**EXERCISE PROMPT:**
Reproduce the listing below in full and without alteration, apart from its pictures.
— BEGIN TASK MATERIAL —
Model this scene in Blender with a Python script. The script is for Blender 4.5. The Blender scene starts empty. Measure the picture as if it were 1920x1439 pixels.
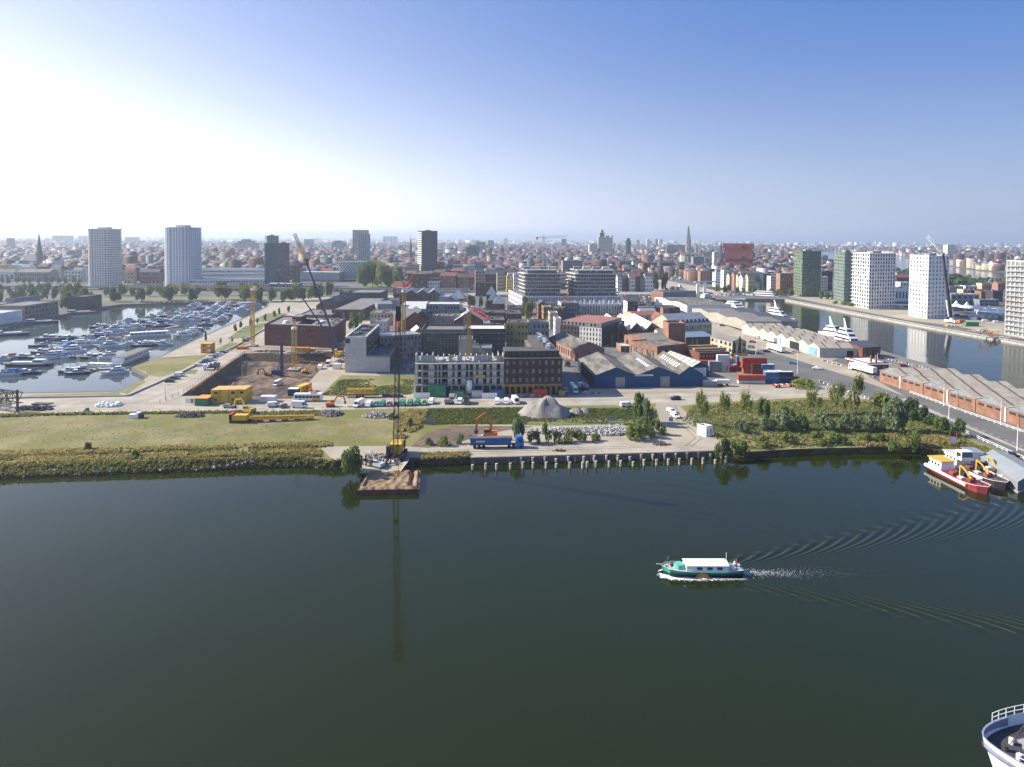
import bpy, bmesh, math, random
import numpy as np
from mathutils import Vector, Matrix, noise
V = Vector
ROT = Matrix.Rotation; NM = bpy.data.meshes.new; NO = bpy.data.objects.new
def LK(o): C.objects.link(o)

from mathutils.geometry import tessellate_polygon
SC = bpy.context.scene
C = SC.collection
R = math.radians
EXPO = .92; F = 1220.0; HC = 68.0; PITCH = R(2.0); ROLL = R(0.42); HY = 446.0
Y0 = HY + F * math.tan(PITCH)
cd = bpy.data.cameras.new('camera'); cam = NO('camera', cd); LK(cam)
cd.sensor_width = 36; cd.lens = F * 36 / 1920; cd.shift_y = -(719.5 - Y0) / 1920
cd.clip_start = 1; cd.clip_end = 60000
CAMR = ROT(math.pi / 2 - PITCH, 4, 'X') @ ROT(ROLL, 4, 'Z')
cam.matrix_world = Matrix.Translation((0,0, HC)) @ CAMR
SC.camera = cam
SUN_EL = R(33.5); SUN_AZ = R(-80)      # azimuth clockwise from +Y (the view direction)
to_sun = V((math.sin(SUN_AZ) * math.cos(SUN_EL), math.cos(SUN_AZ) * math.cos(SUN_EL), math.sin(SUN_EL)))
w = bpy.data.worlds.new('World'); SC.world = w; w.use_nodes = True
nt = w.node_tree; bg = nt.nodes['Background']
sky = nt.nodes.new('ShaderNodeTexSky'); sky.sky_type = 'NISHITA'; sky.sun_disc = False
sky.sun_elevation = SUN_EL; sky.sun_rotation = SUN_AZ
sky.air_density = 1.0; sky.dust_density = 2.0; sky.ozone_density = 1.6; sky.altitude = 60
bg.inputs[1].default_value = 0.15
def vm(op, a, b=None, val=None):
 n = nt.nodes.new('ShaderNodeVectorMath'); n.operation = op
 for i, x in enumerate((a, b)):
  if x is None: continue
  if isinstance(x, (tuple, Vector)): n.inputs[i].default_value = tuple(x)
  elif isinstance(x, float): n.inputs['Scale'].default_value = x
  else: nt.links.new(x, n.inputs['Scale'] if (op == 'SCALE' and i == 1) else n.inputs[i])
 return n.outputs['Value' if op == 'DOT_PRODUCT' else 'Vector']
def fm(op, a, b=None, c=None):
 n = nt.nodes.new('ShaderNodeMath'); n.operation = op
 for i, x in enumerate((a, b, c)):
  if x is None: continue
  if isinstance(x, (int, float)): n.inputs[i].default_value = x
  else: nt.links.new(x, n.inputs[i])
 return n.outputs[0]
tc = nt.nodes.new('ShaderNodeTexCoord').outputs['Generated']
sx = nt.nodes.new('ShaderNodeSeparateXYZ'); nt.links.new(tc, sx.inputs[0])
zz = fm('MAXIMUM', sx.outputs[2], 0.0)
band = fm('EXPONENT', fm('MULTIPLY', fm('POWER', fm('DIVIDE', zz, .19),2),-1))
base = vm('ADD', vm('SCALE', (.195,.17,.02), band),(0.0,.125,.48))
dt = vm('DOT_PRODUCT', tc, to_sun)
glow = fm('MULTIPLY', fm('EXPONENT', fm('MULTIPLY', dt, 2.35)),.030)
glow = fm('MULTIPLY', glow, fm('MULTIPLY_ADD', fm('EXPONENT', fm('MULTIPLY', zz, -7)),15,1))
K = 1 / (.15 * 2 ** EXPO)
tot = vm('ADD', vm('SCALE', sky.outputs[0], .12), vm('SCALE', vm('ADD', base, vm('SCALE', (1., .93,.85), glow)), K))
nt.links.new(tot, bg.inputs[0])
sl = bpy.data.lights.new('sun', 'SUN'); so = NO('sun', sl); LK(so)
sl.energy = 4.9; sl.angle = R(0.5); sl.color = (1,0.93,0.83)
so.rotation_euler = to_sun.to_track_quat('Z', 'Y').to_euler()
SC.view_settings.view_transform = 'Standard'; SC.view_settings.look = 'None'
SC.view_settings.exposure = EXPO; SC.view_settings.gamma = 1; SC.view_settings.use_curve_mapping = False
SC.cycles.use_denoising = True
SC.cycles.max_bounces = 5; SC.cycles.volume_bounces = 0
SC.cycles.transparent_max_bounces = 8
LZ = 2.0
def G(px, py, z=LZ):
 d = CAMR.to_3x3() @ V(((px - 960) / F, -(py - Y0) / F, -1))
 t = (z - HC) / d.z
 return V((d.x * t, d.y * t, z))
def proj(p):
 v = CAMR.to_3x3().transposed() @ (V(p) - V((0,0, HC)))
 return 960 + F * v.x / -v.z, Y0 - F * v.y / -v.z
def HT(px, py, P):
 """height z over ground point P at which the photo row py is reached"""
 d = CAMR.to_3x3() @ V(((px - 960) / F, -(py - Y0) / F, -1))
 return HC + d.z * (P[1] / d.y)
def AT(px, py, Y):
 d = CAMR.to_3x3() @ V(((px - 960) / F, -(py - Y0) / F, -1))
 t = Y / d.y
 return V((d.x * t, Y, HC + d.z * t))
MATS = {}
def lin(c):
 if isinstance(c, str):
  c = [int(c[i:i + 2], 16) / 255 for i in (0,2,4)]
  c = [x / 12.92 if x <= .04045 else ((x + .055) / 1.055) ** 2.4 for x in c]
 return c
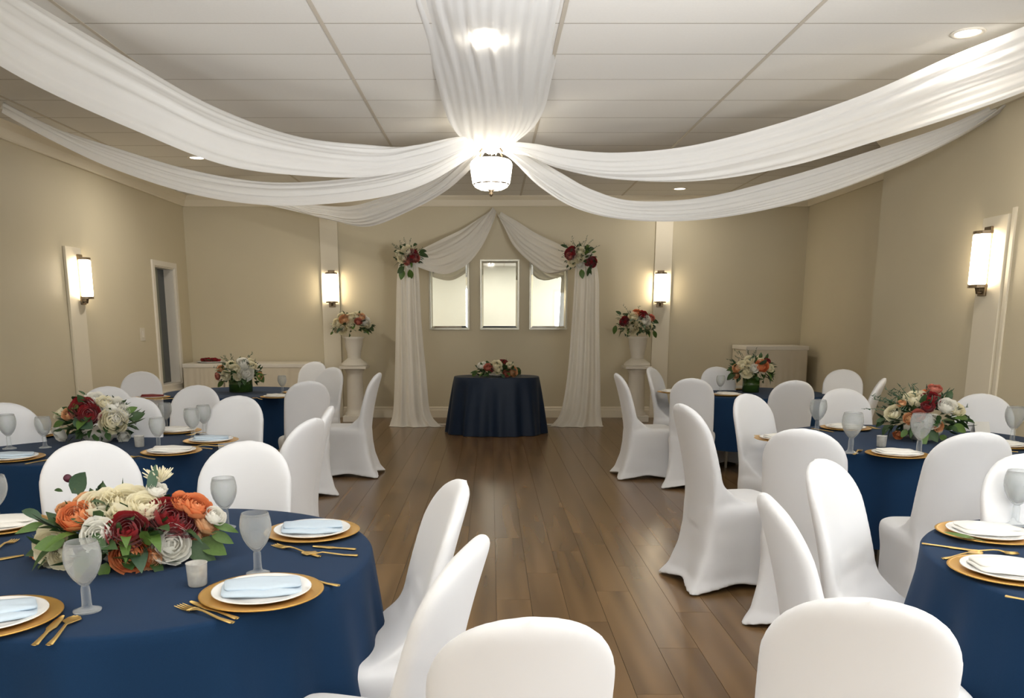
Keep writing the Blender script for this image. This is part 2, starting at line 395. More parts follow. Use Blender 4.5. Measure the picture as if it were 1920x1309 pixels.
— END TASK MATERIAL —
**PROBLEM SOLUTION:**
Model this scene in Blender with a Python script. The script is for Blender 4.5. The Blender scene starts empty. Measure the picture as if it were 1920x1439 pixels.
import bpy, bmesh, math, random
import numpy as np
from mathutils import Vector, Matrix, noise
V = Vector
ROT = Matrix.Rotation; NM = bpy.data.meshes.new; NO = bpy.data.objects.new
def LK(o): C.objects.link(o)

from mathutils.geometry import tessellate_polygon
SC = bpy.context.scene
C = SC.collection
R = math.radians
EXPO = .92; F = 1220.0; HC = 68.0; PITCH = R(2.0); ROLL = R(0.42); HY = 446.0
Y0 = HY + F * math.tan(PITCH)
cd = bpy.data.cameras.new('camera'); cam = NO('camera', cd); LK(cam)
cd.sensor_width = 36; cd.lens = F * 36 / 1920; cd.shift_y = -(719.5 - Y0) / 1920
cd.clip_start = 1; cd.clip_end = 60000
CAMR = ROT(math.pi / 2 - PITCH, 4, 'X') @ ROT(ROLL, 4, 'Z')
cam.matrix_world = Matrix.Translation((0,0, HC)) @ CAMR
SC.camera = cam
SUN_EL = R(33.5); SUN_AZ = R(-80)      # azimuth clockwise from +Y (the view direction)
to_sun = V((math.sin(SUN_AZ) * math.cos(SUN_EL), math.cos(SUN_AZ) * math.cos(SUN_EL), math.sin(SUN_EL)))
w = bpy.data.worlds.new('World'); SC.world = w; w.use_nodes = True
nt = w.node_tree; bg = nt.nodes['Background']
sky = nt.nodes.new('ShaderNodeTexSky'); sky.sky_type = 'NISHITA'; sky.sun_disc = False
sky.sun_elevation = SUN_EL; sky.sun_rotation = SUN_AZ
sky.air_density = 1.0; sky.dust_density = 2.0; sky.ozone_density = 1.6; sky.altitude = 60
bg.inputs[1].default_value = 0.15
def vm(op, a, b=None, val=None):
 n = nt.nodes.new('ShaderNodeVectorMath'); n.operation = op
 for i, x in enumerate((a, b)):
  if x is None: continue
  if isinstance(x, (tuple, Vector)): n.inputs[i].default_value = tuple(x)
  elif isinstance(x, float): n.inputs['Scale'].default_value = x
  else: nt.links.new(x, n.inputs['Scale'] if (op == 'SCALE' and i == 1) else n.inputs[i])
 return n.outputs['Value' if op == 'DOT_PRODUCT' else 'Vector']
def fm(op, a, b=None, c=None):
 n = nt.nodes.new('ShaderNodeMath'); n.operation = op
 for i, x in enumerate((a, b, c)):
  if x is None: continue
  if isinstance(x, (int, float)): n.inputs[i].default_value = x
  else: nt.links.new(x, n.inputs[i])
 return n.outputs[0]
tc = nt.nodes.new('ShaderNodeTexCoord').outputs['Generated']
sx = nt.nodes.new('ShaderNodeSeparateXYZ'); nt.links.new(tc, sx.inputs[0])
zz = fm('MAXIMUM', sx.outputs[2], 0.0)
band = fm('EXPONENT', fm('MULTIPLY', fm('POWER', fm('DIVIDE', zz, .19),2),-1))
base = vm('ADD', vm('SCALE', (.195,.17,.02), band),(0.0,.125,.48))
dt = vm('DOT_PRODUCT', tc, to_sun)
glow = fm('MULTIPLY', fm('EXPONENT', fm('MULTIPLY', dt, 2.35)),.030)
glow = fm('MULTIPLY', glow, fm('MULTIPLY_ADD', fm('EXPONENT', fm('MULTIPLY', zz, -7)),15,1))
K = 1 / (.15 * 2 ** EXPO)
tot = vm('ADD', vm('SCALE', sky.outputs[0], .12), vm('SCALE', vm('ADD', base, vm('SCALE', (1., .93,.85), glow)), K))
nt.links.new(tot, bg.inputs[0])
sl = bpy.data.lights.new('sun', 'SUN'); so = NO('sun', sl); LK(so)
sl.energy = 4.9; sl.angle = R(0.5); sl.color = (1,0.93,0.83)
so.rotation_euler = to_sun.to_track_quat('Z', 'Y').to_euler()
SC.view_settings.view_transform = 'Standard'; SC.view_settings.look = 'None'
SC.view_settings.exposure = EXPO; SC.view_settings.gamma = 1; SC.view_settings.use_curve_mapping = False
SC.cycles.use_denoising = True
SC.cycles.max_bounces = 5; SC.cycles.volume_bounces = 0
SC.cycles.transparent_max_bounces = 8
LZ = 2.0
def G(px, py, z=LZ):
 d = CAMR.to_3x3() @ V(((px - 960) / F, -(py - Y0) / F, -1))
 t = (z - HC) / d.z
 return V((d.x * t, d.y * t, z))
def proj(p):
 v = CAMR.to_3x3().transposed() @ (V(p) - V((0,0, HC)))
 return 960 + F * v.x / -v.z, Y0 - F * v.y / -v.z
def HT(px, py, P):
 """height z over ground point P at which the photo row py is reached"""
 d = CAMR.to_3x3() @ V(((px - 960) / F, -(py - Y0) / F, -1))
 return HC + d.z * (P[1] / d.y)
def AT(px, py, Y):
 d = CAMR.to_3x3() @ V(((px - 960) / F, -(py - Y0) / F, -1))
 t = Y / d.y
 return V((d.x * t, Y, HC + d.z * t))
MATS = {}
def lin(c):
 if isinstance(c, str):
  c = [int(c[i:i + 2], 16) / 255 for i in (0,2,4)]
  c = [x / 12.92 if x <= .04045 else ((x + .055) / 1.055) ** 2.4 for x in c]
 return c
Keep writing the Blender script for this image. This is part 2, starting at line 395. More parts follow. Use Blender 4.5. Measure the picture as if it were 1920x1309 pixels.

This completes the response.